%%
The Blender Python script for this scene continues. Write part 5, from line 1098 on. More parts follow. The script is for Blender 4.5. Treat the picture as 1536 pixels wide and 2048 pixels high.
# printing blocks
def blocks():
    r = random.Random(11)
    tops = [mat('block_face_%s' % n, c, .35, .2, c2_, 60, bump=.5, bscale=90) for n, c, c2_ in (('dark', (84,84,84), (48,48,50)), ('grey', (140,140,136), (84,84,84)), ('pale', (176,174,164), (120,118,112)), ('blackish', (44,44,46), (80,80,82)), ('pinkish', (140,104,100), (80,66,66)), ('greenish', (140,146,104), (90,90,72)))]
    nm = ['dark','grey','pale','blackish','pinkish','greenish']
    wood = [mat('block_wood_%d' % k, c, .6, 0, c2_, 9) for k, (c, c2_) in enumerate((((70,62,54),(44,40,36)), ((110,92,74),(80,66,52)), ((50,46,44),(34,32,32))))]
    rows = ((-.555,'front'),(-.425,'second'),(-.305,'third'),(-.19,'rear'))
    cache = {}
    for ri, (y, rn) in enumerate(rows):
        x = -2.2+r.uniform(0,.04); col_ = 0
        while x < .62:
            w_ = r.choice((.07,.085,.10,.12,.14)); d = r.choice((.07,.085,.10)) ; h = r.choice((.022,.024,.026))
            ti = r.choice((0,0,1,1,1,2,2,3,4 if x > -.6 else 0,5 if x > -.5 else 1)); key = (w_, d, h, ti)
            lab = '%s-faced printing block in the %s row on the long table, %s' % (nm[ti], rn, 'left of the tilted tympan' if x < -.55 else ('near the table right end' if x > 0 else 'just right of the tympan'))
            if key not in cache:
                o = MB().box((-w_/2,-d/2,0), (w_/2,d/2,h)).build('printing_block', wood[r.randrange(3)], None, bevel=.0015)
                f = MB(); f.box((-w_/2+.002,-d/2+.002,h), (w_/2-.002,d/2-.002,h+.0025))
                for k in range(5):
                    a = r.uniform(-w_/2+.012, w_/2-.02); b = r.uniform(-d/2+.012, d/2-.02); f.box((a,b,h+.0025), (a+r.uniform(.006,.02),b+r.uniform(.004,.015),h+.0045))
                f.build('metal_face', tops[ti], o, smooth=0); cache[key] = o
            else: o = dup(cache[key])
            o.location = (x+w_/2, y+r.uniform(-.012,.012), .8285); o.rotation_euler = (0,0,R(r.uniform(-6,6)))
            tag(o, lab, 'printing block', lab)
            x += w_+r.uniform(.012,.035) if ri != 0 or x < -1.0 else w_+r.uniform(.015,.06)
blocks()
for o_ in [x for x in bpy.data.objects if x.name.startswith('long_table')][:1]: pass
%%
Show the data once more, exactly as it was written.

ANSWER TO THE EXERCISE
The Blender Python script for this scene continues. Write part 5, from line 1098 on. More parts follow. The script is for Blender 4.5. Treat the picture as 1536 pixels wide and 2048 pixels high.
# printing blocks
def blocks():
    r = random.Random(11)
    tops = [mat('block_face_%s' % n, c, .35, .2, c2_, 60, bump=.5, bscale=90) for n, c, c2_ in (('dark', (84,84,84), (48,48,50)), ('grey', (140,140,136), (84,84,84)), ('pale', (176,174,164), (120,118,112)), ('blackish', (44,44,46), (80,80,82)), ('pinkish', (140,104,100), (80,66,66)), ('greenish', (140,146,104), (90,90,72)))]
    nm = ['dark','grey','pale','blackish','pinkish','greenish']
    wood = [mat('block_wood_%d' % k, c, .6, 0, c2_, 9) for k, (c, c2_) in enumerate((((70,62,54),(44,40,36)), ((110,92,74),(80,66,52)), ((50,46,44),(34,32,32))))]
    rows = ((-.555,'front'),(-.425,'second'),(-.305,'third'),(-.19,'rear'))
    cache = {}
    for ri, (y, rn) in enumerate(rows):
        x = -2.2+r.uniform(0,.04); col_ = 0
        while x < .62:
            w_ = r.choice((.07,.085,.10,.12,.14)); d = r.choice((.07,.085,.10)) ; h = r.choice((.022,.024,.026))
            ti = r.choice((0,0,1,1,1,2,2,3,4 if x > -.6 else 0,5 if x > -.5 else 1)); key = (w_, d, h, ti)
            lab = '%s-faced printing block in the %s row on the long table, %s' % (nm[ti], rn, 'left of the tilted tympan' if x < -.55 else ('near the table right end' if x > 0 else 'just right of the tympan'))
            if key not in cache:
                o = MB().box((-w_/2,-d/2,0), (w_/2,d/2,h)).build('printing_block', wood[r.randrange(3)], None, bevel=.0015)
                f = MB(); f.box((-w_/2+.002,-d/2+.002,h), (w_/2-.002,d/2-.002,h+.0025))
                for k in range(5):
                    a = r.uniform(-w_/2+.012, w_/2-.02); b = r.uniform(-d/2+.012, d/2-.02); f.box((a,b,h+.0025), (a+r.uniform(.006,.02),b+r.uniform(.004,.015),h+.0045))
                f.build('metal_face', tops[ti], o, smooth=0); cache[key] = o
            else: o = dup(cache[key])
            o.location = (x+w_/2, y+r.uniform(-.012,.012), .8285); o.rotation_euler = (0,0,R(r.uniform(-6,6)))
            tag(o, lab, 'printing block', lab)
            x += w_+r.uniform(.012,.035) if ri != 0 or x < -1.0 else w_+r.uniform(.015,.06)
blocks()
for o_ in [x for x in bpy.data.objects if x.name.startswith('long_table')][:1]: pass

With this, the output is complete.